**DO THIS**:
Below is a block of records; reproduce all of them exactly and leave out any pictures.

**DATA SECTION**:

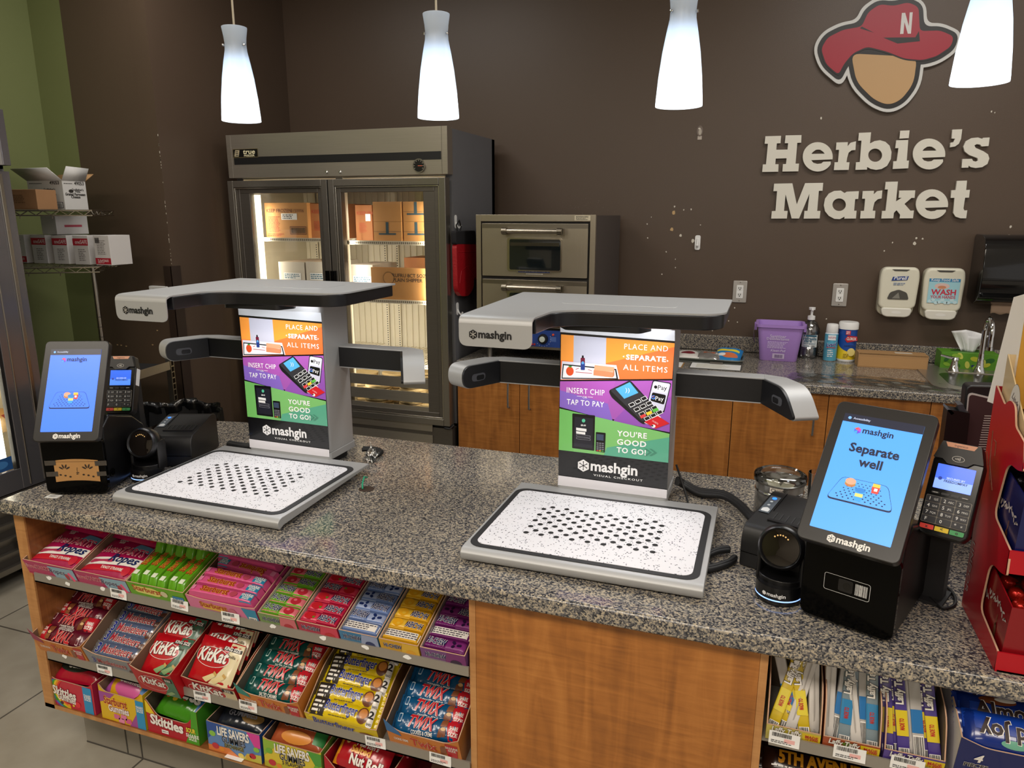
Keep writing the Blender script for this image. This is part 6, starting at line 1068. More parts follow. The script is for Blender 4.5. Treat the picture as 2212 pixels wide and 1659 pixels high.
def chocbox(label, x0, w, A, B, C, D, col, deco, fz):
    "A back-top, B front-top, C front-bottom, D back-bottom as (y,z)"
    o = Vector((x0, C[0], C[1])); f = lambda p: (p[0]-o.y, p[1]-o.z); a, b, c, d = map(f, (A, B, C, D)); m = MB(fr((0, 0, 0), (0, 1, 0), (0, 0, 1))); MT = M(col, .3, n=.05, coat=.2)
    m.ext([c, d, a, b], 0, .002, MT); m.ext([c, d, a, b], w-.002, w, MT); m.X = Matrix.Identity(4)
    m.add([(.002, c[0], c[1]), (w-.002, c[0], c[1]), (w-.002, b[0], b[1]), (.002, b[0], b[1]), (.002, c[0]+.002, c[1]), (w-.002, c[0]+.002, c[1]), (w-.002, b[0]+.002, b[1]), (.002, b[0]+.002, b[1])], [(0, 1, 2, 3), (7, 6, 5, 4), (3, 2, 6, 7), (0, 4, 5, 1)], MT)
    m.add([(.002, c[0], c[1]), (w-.002, c[0], c[1]), (w-.002, d[0], d[1]), (.002, d[0], d[1])], [(3, 2, 1, 0)], MT); m.add([(.002, a[0]-.002, a[1]), (w-.002, a[0]-.002, a[1]), (w-.002, d[0]-.002, d[1]), (.002, d[0]-.002, d[1])], [(0, 1, 2, 3)], MT)
    m.box(.003, w-.003, c[0]+.012, a[0]-.004, .002, fz-o.z, CARDI); m.X = fr((-.0005, 0, 0), (0, -1, 0), (0, 0, 1)); deco(m, (a, b, c, d), 0); m.X = fr((0, c[0]-.0006, c[1]), (1, 0, 0), (0, b[0]-c[0], b[1]-c[1])); deco(m, (a, b, c, d), 1)
    ob = m.build('chocolate_box'); ob.location = o; return tag(ob, label, 'chocolate box', 'chocolate boxes in the red display'), o
def leafdeco(m, q, front):
    a, b, c, d = q; LF = M('#c9bcb8', .4); BRN = M('#5e3520', .4); rd = random.Random(4)
    if not front:
        for k in range(26):
            t = k/25; y = -(.130*(1-t)+.004*t); z = .066+.020*math.sin(t*2.3)+rd.uniform(-.010, .010)*(1-t*.5); an = rd.uniform(0, 6); m.poly([(y+p*math.cos(an)-s*math.sin(an), z+p*math.sin(an)+s*math.cos(an)) for p, s in el(0, 0, .0062, .002, 8)], LF, .0004)
        m.poly(el(-.042, .040, .006, .014, 14), BRN, .0004); m.poly([(-.043, .048), (-.041, .048), (-.037, .070), (-.039, .070)], M('#8a5a34'), .0004)
    else:
        m.poly(el(.048, .020, .020, .011, 20), M('#54301c', .25, coat=.5), .0004); m.poly(el(.048, .028, .014, .006, 20), M('#6b4024', .25), .0006); m.poly([(.046, .030), (.050, .030), (.055, .055), (.049, .055)], M('#8a5a34'), .0005); m.text('MILK', .062, .004, .008, M('#e8d8d0'), .0006, al='C')
yz = lambda px, py, x: (lambda q: (q.y, q.z))(AT(px, py, 'x', x))
b1, o1 = chocbox('dark red chocolate box with silver leaves in the lowest tier of the red display', XD+.008, .15, (1.40, 1.056), (1.214, 1.030), (1.228, .9185), (1.405, .9185), '#8a1019', leafdeco, 1.005)
b2, o2 = chocbox('navy blue chocolate box with silver leaves in the middle tier of the red display', XD+.008, .15, (1.40, 1.226), (1.236, 1.204), (1.248, 1.0755), (1.405, 1.0755), '#131a52', leafdeco, 1.178)
def gold(m, q, front):
    a, b, c, d = q; WT = M('#d8d0c2', .35)
    if not front:
        m.poly(el(-.075, .075, .026, .036, 26), M('#5a5560'), .0004); m.poly(el(-.075, .075, .0252, .0352, 26), M('#e2dcd2', .3), .0006); m.text('Lindt', -.075, .080, .017, M('#3a3540'), .0009, sh=.3, b=.0, rot=-20); m.rect(-.095, .0735, -.055, .0747, M('#6a6570'), .0009); m.text('LINDOR', -.077, .060, .0115, M('#8a8590'), .0009, rot=-20)
        for k in range(30): t = k/30; y = -.02-.13*t; z = .012+.03*abs(math.sin(t*9)); m.poly([(y, z), (y+.008, z+.003), (y+.009, z+.005)], M('#b9863a'), .0005)
    else: m.poly(el(.06, .03, .05, .02), M('#e8c878', .3), .0004)
b3, o3 = chocbox('cream and gold chocolate box in the top tier of the red display', XD+.006, .16, (1.418, 1.395), (1.275, 1.300), (1.268, 1.2475), (1.418, 1.2475), '#cdb488', gold, 1.288)
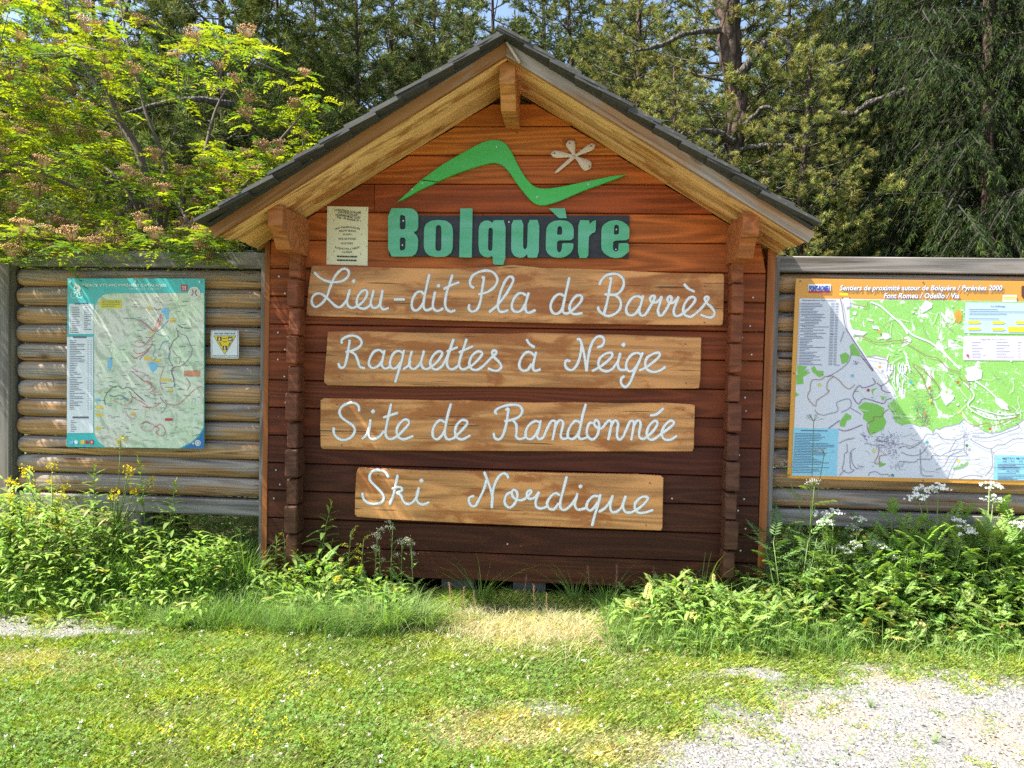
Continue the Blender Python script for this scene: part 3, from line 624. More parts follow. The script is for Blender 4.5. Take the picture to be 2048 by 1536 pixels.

**WRITTEN REPLY**:
Keep writing the Blender script for this image. This is part 6, starting at line 1068. More parts follow. The script is for Blender 4.5. Treat the picture as 2212 pixels wide and 1659 pixels high.
def chocbox(label, x0, w, A, B, C, D, col, deco, fz):
    "A back-top, B front-top, C front-bottom, D back-bottom as (y,z)"
    o = Vector((x0, C[0], C[1])); f = lambda p: (p[0]-o.y, p[1]-o.z); a, b, c, d = map(f, (A, B, C, D)); m = MB(fr((0, 0, 0), (0, 1, 0), (0, 0, 1))); MT = M(col, .3, n=.05, coat=.2)
    m.ext([c, d, a, b], 0, .002, MT); m.ext([c, d, a, b], w-.002, w, MT); m.X = Matrix.Identity(4)
    m.add([(.002, c[0], c[1]), (w-.002, c[0], c[1]), (w-.002, b[0], b[1]), (.002, b[0], b[1]), (.002, c[0]+.002, c[1]), (w-.002, c[0]+.002, c[1]), (w-.002, b[0]+.002, b[1]), (.002, b[0]+.002, b[1])], [(0, 1, 2, 3), (7, 6, 5, 4), (3, 2, 6, 7), (0, 4, 5, 1)], MT)
    m.add([(.002, c[0], c[1]), (w-.002, c[0], c[1]), (w-.002, d[0], d[1]), (.002, d[0], d[1])], [(3, 2, 1, 0)], MT); m.add([(.002, a[0]-.002, a[1]), (w-.002, a[0]-.002, a[1]), (w-.002, d[0]-.002, d[1]), (.002, d[0]-.002, d[1])], [(0, 1, 2, 3)], MT)
    m.box(.003, w-.003, c[0]+.012, a[0]-.004, .002, fz-o.z, CARDI); m.X = fr((-.0005, 0, 0), (0, -1, 0), (0, 0, 1)); deco(m, (a, b, c, d), 0); m.X = fr((0, c[0]-.0006, c[1]), (1, 0, 0), (0, b[0]-c[0], b[1]-c[1])); deco(m, (a, b, c, d), 1)
    ob = m.build('chocolate_box'); ob.location = o; return tag(ob, label, 'chocolate box', 'chocolate boxes in the red display'), o
def leafdeco(m, q, front):
    a, b, c, d = q; LF = M('#c9bcb8', .4); BRN = M('#5e3520', .4); rd = random.Random(4)
    if not front:
        for k in range(26):
            t = k/25; y = -(.130*(1-t)+.004*t); z = .066+.020*math.sin(t*2.3)+rd.uniform(-.010, .010)*(1-t*.5); an = rd.uniform(0, 6); m.poly([(y+p*math.cos(an)-s*math.sin(an), z+p*math.sin(an)+s*math.cos(an)) for p, s in el(0, 0, .0062, .002, 8)], LF, .0004)
        m.poly(el(-.042, .040, .006, .014, 14), BRN, .0004); m.poly([(-.043, .048), (-.041, .048), (-.037, .070), (-.039, .070)], M('#8a5a34'), .0004)
    else:
        m.poly(el(.048, .020, .020, .011, 20), M('#54301c', .25, coat=.5), .0004); m.poly(el(.048, .028, .014, .006, 20), M('#6b4024', .25), .0006); m.poly([(.046, .030), (.050, .030), (.055, .055), (.049, .055)], M('#8a5a34'), .0005); m.text('MILK', .062, .004, .008, M('#e8d8d0'), .0006, al='C')
yz = lambda px, py, x: (lambda q: (q.y, q.z))(AT(px, py, 'x', x))
b1, o1 = chocbox('dark red chocolate box with silver leaves in the lowest tier of the red display', XD+.008, .15, (1.40, 1.056), (1.214, 1.030), (1.228, .9185), (1.405, .9185), '#8a1019', leafdeco, 1.005)
b2, o2 = chocbox('navy blue chocolate box with silver leaves in the middle tier of the red display', XD+.008, .15, (1.40, 1.226), (1.236, 1.204), (1.248, 1.0755), (1.405, 1.0755), '#131a52', leafdeco, 1.178)
def gold(m, q, front):
    a, b, c, d = q; WT = M('#d8d0c2', .35)
    if not front:
        m.poly(el(-.075, .075, .026, .036, 26), M('#5a5560'), .0004); m.poly(el(-.075, .075, .0252, .0352, 26), M('#e2dcd2', .3), .0006); m.text('Lindt', -.075, .080, .017, M('#3a3540'), .0009, sh=.3, b=.0, rot=-20); m.rect(-.095, .0735, -.055, .0747, M('#6a6570'), .0009); m.text('LINDOR', -.077, .060, .0115, M('#8a8590'), .0009, rot=-20)
        for k in range(30): t = k/30; y = -.02-.13*t; z = .012+.03*abs(math.sin(t*9)); m.poly([(y, z), (y+.008, z+.003), (y+.009, z+.005)], M('#b9863a'), .0005)
    else: m.poly(el(.06, .03, .05, .02), M('#e8c878', .3), .0004)
b3, o3 = chocbox('cream and gold chocolate box in the top tier of the red display', XD+.006, .16, (1.418, 1.395), (1.275, 1.300), (1.268, 1.2475), (1.418, 1.2475), '#cdb488', gold, 1.288)
Continue the Blender Python script for this scene: part 3, from line 624. More parts follow. The script is for Blender 4.5. Take the picture to be 2048 by 1536 pixels.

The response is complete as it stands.